Without T, I never would have rekindled my great love for music and dancing. I never would have met all of the incredible, beautiful, talented people I now know and can call many of them friends. I wouldn’t have pushed myself back out into stretching my writing muscles with this blog to celebrate what I have seen these past few years since T started.

And I don’t know what my life is going to be like without it.

I will continue to be a fan of these performers and hope to follow them on to other shows and locations and performances in the future. But it will not be the same as these years we all had to come together week in and week out for T. And that’s a loss I still won’t be able to come to grips with yet for a while.

What I do know is that it’s a loss not only to the performers and to the fans but to the park itself.

With the removal of the bands at Tomorrowland Terrace last year (not to mention everything closed for the construction of the Star Wars Land), it means the only nighttime live music in the parks will be the swing bands on Saturday nights. And sorry, but it ain’t rock ‘n roll.

The only nighttime entertainment options will be World of Color at Disney California Adventure and the fireworks and Paint the Night parade at Disneyland. And the crowd traffic for those is simply awful now at night. It’s totally claustrophobic and nearly impossible to try to get in or out of the park at any point prior to, during or after those shows with the already overflowing amount of people there. And now there’s yet another loss of an alternative for evening entertainment. And nowhere, aside from Saturday night swing, to dance at the park anymore.

This is just heartbreaking to me.

And with the House of Blues leaving Downtown Disney this year, it will leave only the small stage near ESPN zone as an outdoor band venue.

Do I think eventually some form of live music will be brought back to the parks at night – especially during the summer nights? I do. But I have no idea when or for how long that will last. Nor if the people I care about and want to support will get to be part of it.

When you have a pass, and the park is your second home, you care about its upkeep. You take pride in its appearance. You want visitors to feel welcome and enjoy themselves. You want your Cast Member family there to be well taken care of by the homeowners.

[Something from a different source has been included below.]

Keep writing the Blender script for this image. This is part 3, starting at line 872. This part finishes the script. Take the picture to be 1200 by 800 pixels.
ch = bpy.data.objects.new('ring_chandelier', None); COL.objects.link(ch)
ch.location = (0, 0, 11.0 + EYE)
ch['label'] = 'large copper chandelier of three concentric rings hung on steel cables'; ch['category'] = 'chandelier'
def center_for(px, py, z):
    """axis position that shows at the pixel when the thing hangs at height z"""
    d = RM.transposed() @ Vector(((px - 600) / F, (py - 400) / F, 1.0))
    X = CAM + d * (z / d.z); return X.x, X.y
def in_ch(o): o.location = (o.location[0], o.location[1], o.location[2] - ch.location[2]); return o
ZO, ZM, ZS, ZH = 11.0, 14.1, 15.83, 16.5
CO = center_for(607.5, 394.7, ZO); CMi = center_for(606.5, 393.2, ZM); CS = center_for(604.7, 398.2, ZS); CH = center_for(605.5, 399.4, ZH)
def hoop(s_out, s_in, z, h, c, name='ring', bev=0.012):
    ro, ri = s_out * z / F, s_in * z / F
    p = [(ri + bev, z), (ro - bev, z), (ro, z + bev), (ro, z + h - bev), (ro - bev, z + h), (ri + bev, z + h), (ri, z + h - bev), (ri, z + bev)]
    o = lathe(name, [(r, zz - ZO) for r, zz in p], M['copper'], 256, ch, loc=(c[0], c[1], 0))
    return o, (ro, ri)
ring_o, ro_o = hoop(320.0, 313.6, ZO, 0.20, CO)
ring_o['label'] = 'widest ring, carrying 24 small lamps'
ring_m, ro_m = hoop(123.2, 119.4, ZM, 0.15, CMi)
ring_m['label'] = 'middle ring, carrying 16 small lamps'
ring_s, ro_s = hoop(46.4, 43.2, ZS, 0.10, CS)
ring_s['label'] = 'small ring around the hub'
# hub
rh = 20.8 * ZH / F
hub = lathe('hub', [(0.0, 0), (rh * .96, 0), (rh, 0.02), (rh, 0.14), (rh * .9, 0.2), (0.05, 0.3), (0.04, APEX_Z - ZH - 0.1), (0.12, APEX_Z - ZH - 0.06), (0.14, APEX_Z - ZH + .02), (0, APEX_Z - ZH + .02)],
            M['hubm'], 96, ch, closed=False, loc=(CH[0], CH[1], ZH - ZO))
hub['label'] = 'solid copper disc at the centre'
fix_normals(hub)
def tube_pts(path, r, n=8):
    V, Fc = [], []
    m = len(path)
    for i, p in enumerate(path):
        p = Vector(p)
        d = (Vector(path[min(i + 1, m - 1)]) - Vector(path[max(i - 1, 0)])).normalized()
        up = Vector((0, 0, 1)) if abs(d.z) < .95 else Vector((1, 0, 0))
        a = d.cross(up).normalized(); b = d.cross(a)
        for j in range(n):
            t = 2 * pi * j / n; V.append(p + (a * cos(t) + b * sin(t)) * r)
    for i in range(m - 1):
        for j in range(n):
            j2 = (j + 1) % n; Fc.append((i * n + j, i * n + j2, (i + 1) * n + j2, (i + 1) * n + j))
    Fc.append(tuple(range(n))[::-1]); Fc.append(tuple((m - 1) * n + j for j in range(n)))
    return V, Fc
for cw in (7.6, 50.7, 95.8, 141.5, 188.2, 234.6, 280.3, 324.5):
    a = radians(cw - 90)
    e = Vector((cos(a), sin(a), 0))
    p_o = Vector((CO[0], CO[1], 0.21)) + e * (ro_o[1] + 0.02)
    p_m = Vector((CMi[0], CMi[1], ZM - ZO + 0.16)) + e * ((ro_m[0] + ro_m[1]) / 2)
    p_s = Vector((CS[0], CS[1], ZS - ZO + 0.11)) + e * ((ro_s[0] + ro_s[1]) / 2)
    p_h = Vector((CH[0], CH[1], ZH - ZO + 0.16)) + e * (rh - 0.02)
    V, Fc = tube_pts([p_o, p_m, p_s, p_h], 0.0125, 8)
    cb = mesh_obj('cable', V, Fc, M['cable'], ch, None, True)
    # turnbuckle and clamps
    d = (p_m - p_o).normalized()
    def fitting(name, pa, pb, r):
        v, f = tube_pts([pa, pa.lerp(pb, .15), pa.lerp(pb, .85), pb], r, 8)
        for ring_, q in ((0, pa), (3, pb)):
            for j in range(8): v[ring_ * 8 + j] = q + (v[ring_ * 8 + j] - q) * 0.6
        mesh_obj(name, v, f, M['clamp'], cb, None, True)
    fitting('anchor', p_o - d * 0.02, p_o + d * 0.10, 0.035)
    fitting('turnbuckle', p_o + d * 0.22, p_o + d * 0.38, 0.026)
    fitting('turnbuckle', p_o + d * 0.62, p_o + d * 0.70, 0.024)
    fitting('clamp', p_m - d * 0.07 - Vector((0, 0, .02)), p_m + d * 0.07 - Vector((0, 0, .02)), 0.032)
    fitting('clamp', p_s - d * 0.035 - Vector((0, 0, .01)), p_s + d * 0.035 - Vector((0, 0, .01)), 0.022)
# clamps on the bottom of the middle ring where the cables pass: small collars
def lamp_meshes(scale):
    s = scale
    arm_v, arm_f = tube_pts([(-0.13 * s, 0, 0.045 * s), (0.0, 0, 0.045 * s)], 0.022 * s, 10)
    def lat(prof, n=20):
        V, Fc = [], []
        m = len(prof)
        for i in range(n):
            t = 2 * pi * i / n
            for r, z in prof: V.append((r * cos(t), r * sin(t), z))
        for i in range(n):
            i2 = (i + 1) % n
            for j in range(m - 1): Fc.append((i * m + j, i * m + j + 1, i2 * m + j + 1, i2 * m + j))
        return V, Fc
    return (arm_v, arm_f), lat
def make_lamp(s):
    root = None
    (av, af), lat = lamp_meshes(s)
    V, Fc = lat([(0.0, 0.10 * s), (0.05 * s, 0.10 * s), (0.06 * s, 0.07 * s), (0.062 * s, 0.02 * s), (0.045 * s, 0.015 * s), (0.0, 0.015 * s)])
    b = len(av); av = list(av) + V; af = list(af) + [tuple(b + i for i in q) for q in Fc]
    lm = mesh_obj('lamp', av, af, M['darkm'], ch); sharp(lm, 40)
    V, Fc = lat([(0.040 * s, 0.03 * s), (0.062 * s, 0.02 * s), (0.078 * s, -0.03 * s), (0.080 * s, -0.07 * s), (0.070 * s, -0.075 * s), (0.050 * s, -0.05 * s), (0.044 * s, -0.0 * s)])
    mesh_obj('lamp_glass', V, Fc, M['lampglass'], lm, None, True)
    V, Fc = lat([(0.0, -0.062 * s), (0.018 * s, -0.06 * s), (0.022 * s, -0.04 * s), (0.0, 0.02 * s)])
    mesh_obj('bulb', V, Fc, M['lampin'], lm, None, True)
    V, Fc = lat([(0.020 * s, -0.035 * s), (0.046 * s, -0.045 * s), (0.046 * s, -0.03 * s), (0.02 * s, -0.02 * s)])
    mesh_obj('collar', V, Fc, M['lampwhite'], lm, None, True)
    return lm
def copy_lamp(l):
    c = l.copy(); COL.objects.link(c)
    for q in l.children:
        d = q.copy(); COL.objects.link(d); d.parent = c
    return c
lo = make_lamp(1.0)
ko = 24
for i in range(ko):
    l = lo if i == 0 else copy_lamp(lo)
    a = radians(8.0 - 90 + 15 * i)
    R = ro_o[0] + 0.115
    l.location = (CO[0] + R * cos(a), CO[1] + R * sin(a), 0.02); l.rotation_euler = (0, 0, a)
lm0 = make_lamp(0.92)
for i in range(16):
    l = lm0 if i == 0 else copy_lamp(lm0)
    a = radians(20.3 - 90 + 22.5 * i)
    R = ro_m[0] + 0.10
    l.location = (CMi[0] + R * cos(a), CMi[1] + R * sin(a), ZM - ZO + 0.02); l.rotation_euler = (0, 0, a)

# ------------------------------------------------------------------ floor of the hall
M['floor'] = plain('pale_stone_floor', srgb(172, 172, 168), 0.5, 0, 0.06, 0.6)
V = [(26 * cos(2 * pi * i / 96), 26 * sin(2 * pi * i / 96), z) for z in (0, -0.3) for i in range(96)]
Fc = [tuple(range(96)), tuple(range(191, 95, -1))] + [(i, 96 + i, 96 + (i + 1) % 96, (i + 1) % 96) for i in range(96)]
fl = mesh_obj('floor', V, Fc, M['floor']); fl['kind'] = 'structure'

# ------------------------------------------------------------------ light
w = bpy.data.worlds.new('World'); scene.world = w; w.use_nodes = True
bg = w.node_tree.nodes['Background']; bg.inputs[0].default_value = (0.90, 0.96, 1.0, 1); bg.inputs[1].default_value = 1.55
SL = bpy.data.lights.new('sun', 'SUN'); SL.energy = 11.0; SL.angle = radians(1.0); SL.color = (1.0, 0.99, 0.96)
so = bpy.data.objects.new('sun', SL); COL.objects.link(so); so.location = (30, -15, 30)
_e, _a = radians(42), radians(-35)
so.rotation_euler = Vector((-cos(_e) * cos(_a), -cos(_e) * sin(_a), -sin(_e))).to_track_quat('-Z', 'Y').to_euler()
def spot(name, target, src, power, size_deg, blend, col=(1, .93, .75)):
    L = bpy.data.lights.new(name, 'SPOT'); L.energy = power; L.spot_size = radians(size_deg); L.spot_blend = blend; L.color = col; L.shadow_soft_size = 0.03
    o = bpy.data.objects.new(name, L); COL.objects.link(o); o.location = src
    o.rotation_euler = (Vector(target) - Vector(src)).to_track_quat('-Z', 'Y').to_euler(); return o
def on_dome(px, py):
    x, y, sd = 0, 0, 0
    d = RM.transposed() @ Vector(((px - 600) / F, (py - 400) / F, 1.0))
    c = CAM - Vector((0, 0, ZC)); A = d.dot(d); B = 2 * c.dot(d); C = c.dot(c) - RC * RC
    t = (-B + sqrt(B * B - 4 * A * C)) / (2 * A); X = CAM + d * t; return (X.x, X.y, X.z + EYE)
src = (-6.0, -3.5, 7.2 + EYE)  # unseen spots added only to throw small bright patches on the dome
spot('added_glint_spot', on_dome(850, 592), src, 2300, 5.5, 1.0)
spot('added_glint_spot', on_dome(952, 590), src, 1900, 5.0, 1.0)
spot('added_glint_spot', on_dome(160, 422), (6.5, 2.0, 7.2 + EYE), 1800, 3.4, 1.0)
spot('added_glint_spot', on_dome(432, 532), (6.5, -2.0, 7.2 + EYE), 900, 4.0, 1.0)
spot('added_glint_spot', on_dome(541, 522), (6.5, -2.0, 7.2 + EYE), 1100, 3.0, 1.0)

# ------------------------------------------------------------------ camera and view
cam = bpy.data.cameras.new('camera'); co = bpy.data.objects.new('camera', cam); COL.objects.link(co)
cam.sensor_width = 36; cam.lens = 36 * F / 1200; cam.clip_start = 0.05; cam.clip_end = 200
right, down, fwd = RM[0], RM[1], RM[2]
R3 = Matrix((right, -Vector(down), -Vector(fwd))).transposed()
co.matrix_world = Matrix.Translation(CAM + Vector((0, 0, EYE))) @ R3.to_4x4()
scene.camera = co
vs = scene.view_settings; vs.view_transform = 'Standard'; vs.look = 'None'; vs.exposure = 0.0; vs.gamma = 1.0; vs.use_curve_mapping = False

You understand that your home will be periodically redecorated – and you hope it’s for the better. But when your family is suddenly evicted from their home that they love and you love and have to watch it be torn down – whether you get invited to return to another home in the neighborhood or not, it’s painful and you feel it personally. And home will never quite be the same again because that place you lived in for years is gone.

And in that time of eviction and transition, you grieve.

Many of us went through this grieving process once before when the original Mad T Party was abruptly canceled. We spent a long time in denial, anger, bargaining (petition writing) and sadness. But I don’t think we ever got to acceptance because for most of us, we didn’t think it was truly over then. This time, I think most of us are still so worn out from dealing with that first loss, that we’re jumping right into sadness and acceptance (of things we cannot change).

But that doesn’t mean we agree with it. Or think it’s a good decision. Or aren’t angry as heck for our friends and performers we admire whose lives and livelihoods are affected by this closing.

We’re just… tired. Tired of losing good things and not seeing them replaced by something better. Tired of having to work harder to find ways to support the performers we love. Tired of decisions being made that make no sense to those who are directly impacted by them – the Cast Members and guests – and only make their park experience lesser with each cherished thing that’s taken away.

Yes, every park regular knows that everything eventually will change. But it doesn’t mean we have to be happy about it when it happens.  Or really think it’s magical at all.